Turkey will no longer stop Syrian refugees from reaching Europe, a senior Turkish official said, as Ankara responded on Friday to the killing of 33 Turkish soldiers in an air strike by Syrian government forces in Syria’s northwestern Idlib region, Reuters writes.
The attack more than doubled Turkey’s military death toll in February in the region south of its border, and raised the prospect that President Tayyip Erdogan would launch a full-scale operation against Russian-backed Syrian government forces.
In anticipation of the imminent arrival of refugees from Idlib, Turkish police, coastguard and border security officials have been ordered to stand down on refugees’ land and sea crossings towards Europe, the Turkish official told Reuters.
“We have decided, effectively immediately, not to stop Syrian refugees from reaching Europe by land or sea,” said the official, who requested anonymity. “All refugees, including Syrians, are now welcome to cross into the European Union.”
The pro-government Demiroren news agency reported some 300 migrants, including women and children, were walking northwest toward Turkey’s border with Greece.

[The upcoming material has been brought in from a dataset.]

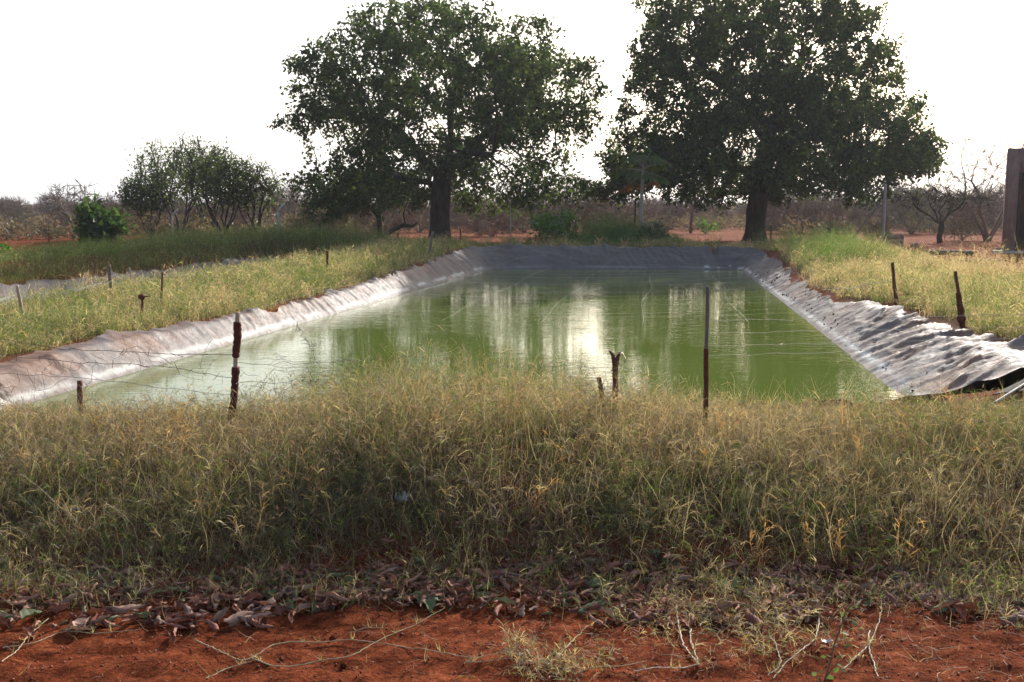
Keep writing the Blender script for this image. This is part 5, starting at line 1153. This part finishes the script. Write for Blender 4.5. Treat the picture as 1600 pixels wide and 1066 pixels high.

Erdogan has repeatedly threatened to open the gates for migrants to travel to Europe. If it did so, it would reverse a pledge Turkey made to the European Union in 2016 and could draw Western powers into the standoff over Idlib and stalled negotiations between Ankara and Moscow.
Some one million civilians have been displaced near the Turkish border since December as Syrian government forces, backed by Russian air power, have seized territory from Turkey-backed Syrian rebels.
It has created the worst humanitarian crisis in a nine-year war that has already displaced millions and killed hundreds of thousands.